En el atardecer de la vida nos examinarán del amor
Mi amigo Gustavo, cual filósofo con candil en busca de la verdad, encandilado por el destello del titular, entonó los primeros acordes de esta meditación en acompasada sinfonía amical.
En la Nochevieja, postrera en el calendario gregoriano, se extingue el vetusto año difuminado en las fauces de la tiniebla crepuscular. Al alba germinará en lontananza el halo flamígero del sol naciente. Momento idóneo, profundo kairós, para meditar con gravedad sobre el atardecer de la vida. Estimula el memento mori la melancolía inherente de los gélidos días hibernales, donde supuran punzante dolor las llagas del corazón por los seres que nos dejaron. En su ausencia las paredes del hogar se revisten de tristeza. El rigor invernal nos congrega taciturnos en el brasero del recuerdo y el fuego pretérito se consume en suspiros de añoranza. Revivimos en la retina del alma el lacerante duelo por nuestros difuntos. Su brillo terrenal se eclipsó para siempre en el óbito letal, opacado por el luctuoso velo del tránsito. Su cálida reminiscencia disemina resonancias entrañables en los tímpanos de la memoria.
Meditar en lo efímero de la vida debe despertarnos de súbito de la ensoñación frívola, del falaz letargo de la virgen necia para permanecer siempre en vela, con las lámparas encendidas y alcuzas rebosantes y andar con paso firme esta breve jornada sin errar. Vivamos siempre en estado de gracia. Jamás nos acostemos una sola noche en pecado mortal. Dormir en pecado es una trampa mortal pues siempre hay un riesgo de no despertar y amanecer en el infierno y condenarnos para siempre.
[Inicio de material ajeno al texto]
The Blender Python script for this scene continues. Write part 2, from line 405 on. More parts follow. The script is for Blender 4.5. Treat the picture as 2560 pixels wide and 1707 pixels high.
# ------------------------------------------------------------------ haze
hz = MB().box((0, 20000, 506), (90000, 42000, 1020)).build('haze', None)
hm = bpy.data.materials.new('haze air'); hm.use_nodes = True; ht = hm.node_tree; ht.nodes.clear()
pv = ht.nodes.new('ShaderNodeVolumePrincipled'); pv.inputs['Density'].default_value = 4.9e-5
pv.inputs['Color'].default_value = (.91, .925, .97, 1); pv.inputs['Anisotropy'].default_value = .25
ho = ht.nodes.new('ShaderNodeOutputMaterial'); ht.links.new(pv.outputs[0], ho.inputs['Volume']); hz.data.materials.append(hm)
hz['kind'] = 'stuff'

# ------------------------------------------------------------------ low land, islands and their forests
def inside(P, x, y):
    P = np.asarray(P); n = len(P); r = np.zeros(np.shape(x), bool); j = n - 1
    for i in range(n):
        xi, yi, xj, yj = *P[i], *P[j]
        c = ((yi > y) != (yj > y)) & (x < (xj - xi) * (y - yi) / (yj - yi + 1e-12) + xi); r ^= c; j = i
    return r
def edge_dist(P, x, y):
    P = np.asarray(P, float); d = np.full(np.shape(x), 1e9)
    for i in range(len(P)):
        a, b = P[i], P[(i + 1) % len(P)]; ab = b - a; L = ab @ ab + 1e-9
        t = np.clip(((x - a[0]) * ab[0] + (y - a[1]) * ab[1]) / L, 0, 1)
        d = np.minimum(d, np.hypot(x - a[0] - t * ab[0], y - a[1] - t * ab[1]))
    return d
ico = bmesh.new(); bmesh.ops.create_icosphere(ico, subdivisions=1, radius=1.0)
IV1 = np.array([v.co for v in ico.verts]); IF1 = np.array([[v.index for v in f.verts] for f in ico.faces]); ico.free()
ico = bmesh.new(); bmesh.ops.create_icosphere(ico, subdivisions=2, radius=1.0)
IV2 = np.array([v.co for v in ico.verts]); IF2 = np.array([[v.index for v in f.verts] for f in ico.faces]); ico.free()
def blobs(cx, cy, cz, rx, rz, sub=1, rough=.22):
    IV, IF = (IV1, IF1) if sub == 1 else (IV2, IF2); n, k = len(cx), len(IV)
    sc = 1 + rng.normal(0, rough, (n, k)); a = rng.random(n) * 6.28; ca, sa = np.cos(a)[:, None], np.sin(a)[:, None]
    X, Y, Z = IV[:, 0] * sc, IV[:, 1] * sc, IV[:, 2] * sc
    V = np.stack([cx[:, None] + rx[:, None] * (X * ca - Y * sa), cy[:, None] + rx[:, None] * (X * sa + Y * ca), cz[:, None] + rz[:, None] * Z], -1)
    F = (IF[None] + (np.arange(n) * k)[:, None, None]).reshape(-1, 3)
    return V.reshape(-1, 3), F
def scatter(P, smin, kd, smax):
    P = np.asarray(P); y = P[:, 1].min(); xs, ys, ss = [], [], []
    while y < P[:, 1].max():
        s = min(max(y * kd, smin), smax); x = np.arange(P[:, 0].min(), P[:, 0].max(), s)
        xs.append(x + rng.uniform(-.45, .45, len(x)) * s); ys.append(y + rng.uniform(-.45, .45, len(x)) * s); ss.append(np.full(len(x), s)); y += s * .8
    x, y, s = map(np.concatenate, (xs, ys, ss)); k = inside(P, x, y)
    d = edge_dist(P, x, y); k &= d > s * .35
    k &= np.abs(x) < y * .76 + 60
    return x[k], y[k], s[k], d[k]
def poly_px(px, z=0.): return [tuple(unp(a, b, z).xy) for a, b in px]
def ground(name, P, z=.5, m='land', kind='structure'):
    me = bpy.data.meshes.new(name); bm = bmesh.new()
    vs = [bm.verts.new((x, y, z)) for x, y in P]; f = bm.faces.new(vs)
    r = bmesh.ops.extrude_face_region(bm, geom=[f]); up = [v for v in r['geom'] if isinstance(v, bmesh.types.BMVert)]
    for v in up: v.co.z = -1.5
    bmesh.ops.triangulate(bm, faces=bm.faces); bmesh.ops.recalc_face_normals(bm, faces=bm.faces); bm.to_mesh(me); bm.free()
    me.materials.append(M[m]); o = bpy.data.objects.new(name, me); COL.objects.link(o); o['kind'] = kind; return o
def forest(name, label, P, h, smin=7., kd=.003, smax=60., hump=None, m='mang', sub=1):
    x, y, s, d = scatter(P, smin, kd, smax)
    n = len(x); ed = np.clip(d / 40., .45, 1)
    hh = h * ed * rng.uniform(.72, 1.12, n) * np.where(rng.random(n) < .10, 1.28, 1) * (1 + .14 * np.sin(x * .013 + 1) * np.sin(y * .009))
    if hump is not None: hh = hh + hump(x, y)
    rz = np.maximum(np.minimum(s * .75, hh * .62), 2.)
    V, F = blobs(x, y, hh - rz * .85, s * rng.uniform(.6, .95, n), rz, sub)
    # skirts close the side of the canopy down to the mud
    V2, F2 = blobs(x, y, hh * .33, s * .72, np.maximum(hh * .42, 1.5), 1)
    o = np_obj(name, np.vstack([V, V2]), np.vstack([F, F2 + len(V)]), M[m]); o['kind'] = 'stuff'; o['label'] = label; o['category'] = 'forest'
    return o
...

Si vivimos en gracia y con fervor la muerte lúgubre se torna lumínica. San Alberto Hurtado lo recrea así: “Para el cristiano, la muerte no es la derrota sino la victoria: el momento de ver a Dios; la muerte para hallarlo, la eternidad para poseerlo. La muerte para el cristiano no es el gran susto, sino la gran esperanza”.